Jurek is just one of a growing cohort of vegan or plant-based athletes: tennis superstar Venus Williams, football quarterback Colin Kaepernick, basketball star Kyrie Irving, and former pro Ironman triathlete (and author of Thrive: The Vegan Nutrition Guide to Optimal Performance in Sports and Life) Brendan Brazier, to name just a few elites. Their reasons for going plant-based are diverse and personal: from ethical consideration to concerns about inflammation, but it’s clear that plant-based does not mean reduced performance. In fact it may actually help a body’s ability to recover from hard workouts.
If you’re thinking about going plant-based or even just incorporating more meals into your diet, a great place to start is with Matt Frazier’s No Meat Athlete. (There’s also the No Meat Athlete Cookbook, published in 2017, four years after his original book.)

Frazier writes about how switching to a plant based diet helped him lose weight (5lbs off a 145lbs frame is a lot) and recover from workouts faster, possibly contributing to him taking 10 minutes off his previous marathon best and helping him qualify for Boston.
I’m not looking to qualify for Boston. But I am looking to run 50 miles. And if being more intentional about my plant-based eating will help me get there, I’m in.
I’m slowly working my way through his recipes and while I can’t yet 100% say that my diet is responsible for running stronger or recovering faster, I can say that I notice how my body reacts to non-vegan or vegetarian eating. (The post-pizza “cheese baby” is real.)

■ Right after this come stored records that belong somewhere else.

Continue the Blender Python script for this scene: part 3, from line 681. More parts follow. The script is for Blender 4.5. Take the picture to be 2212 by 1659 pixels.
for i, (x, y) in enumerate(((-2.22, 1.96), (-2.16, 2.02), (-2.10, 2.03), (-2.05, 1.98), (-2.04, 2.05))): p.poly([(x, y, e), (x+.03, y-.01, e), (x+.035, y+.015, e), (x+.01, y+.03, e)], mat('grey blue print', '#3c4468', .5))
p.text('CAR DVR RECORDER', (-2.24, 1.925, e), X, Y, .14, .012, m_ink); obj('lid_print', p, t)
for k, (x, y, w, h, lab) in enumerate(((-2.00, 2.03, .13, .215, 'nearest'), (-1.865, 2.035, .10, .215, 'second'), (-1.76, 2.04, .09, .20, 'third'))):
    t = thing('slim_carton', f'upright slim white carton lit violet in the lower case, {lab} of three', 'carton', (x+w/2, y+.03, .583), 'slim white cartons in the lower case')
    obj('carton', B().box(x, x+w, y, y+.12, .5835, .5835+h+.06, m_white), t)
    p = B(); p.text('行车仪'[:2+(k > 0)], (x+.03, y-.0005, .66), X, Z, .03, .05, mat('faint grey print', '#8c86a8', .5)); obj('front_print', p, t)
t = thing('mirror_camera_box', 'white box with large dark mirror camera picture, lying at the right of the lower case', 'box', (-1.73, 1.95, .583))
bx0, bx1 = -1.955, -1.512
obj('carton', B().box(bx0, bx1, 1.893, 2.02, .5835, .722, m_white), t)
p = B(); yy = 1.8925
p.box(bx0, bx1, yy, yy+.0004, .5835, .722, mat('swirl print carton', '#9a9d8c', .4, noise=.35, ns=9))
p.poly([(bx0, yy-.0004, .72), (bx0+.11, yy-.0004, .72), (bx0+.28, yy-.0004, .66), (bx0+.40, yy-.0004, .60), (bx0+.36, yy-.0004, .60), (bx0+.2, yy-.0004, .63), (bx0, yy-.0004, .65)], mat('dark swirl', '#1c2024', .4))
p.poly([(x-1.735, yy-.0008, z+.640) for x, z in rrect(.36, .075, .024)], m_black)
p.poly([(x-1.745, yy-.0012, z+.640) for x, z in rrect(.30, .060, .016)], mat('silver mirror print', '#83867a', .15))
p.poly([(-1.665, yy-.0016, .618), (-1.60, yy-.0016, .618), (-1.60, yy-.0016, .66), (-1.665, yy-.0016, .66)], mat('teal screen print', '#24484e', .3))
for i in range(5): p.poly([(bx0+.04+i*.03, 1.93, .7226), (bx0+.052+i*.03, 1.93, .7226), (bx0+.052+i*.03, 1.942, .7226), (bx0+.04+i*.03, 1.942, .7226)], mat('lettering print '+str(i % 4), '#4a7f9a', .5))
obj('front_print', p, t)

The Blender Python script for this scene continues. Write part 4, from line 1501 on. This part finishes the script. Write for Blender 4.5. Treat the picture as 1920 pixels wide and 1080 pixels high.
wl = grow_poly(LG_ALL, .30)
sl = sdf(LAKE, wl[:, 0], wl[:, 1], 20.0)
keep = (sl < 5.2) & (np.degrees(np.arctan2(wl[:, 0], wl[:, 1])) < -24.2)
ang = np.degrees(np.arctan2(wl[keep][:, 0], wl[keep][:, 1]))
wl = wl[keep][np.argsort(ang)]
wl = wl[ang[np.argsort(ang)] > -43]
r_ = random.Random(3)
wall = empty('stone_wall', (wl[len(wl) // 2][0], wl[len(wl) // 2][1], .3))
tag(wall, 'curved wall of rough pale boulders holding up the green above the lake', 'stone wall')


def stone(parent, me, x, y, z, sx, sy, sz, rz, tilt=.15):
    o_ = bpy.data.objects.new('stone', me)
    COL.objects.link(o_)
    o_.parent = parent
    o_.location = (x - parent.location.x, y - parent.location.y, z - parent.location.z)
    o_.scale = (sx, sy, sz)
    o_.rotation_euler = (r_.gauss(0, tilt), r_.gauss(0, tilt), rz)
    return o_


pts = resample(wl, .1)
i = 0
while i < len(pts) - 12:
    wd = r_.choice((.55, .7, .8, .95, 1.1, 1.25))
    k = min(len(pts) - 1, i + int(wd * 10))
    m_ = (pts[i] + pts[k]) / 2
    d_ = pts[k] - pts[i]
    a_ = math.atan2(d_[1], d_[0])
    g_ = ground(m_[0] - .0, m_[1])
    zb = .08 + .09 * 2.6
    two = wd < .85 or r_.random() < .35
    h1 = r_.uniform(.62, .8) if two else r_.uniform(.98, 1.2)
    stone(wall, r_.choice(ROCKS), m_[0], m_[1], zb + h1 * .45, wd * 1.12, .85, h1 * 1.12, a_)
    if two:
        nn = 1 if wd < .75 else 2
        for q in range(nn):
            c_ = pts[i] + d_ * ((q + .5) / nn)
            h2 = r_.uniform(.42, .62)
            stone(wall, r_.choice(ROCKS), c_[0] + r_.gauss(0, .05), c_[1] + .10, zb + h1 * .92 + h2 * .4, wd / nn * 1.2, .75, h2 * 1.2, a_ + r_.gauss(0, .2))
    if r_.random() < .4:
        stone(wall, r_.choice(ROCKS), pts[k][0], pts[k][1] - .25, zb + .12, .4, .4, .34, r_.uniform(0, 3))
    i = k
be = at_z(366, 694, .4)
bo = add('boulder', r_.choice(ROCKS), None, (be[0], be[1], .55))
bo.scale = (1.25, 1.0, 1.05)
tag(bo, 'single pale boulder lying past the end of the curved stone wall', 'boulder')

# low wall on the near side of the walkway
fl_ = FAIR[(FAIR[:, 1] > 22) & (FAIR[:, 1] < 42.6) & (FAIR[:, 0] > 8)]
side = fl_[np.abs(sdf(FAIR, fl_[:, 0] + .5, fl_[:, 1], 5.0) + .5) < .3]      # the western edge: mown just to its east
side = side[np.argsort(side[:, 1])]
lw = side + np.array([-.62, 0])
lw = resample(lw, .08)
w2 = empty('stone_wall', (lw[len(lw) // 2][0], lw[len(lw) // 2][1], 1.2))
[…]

As I increase my training load and endurance to run farther, I think a lot about the fuel I put into my body. And while I rely on energy gels to give me a quick fix on the run (delivering the right blend of carbohydrates, calories, electrolytes and vitamins in an easily digestible and super charged form) the rest of the time I try to focus on real food, mostly plants and not too much. For as Scott Jurek writes in Eat & Run, “What we eat is a matter of life and death. Food is who we are.”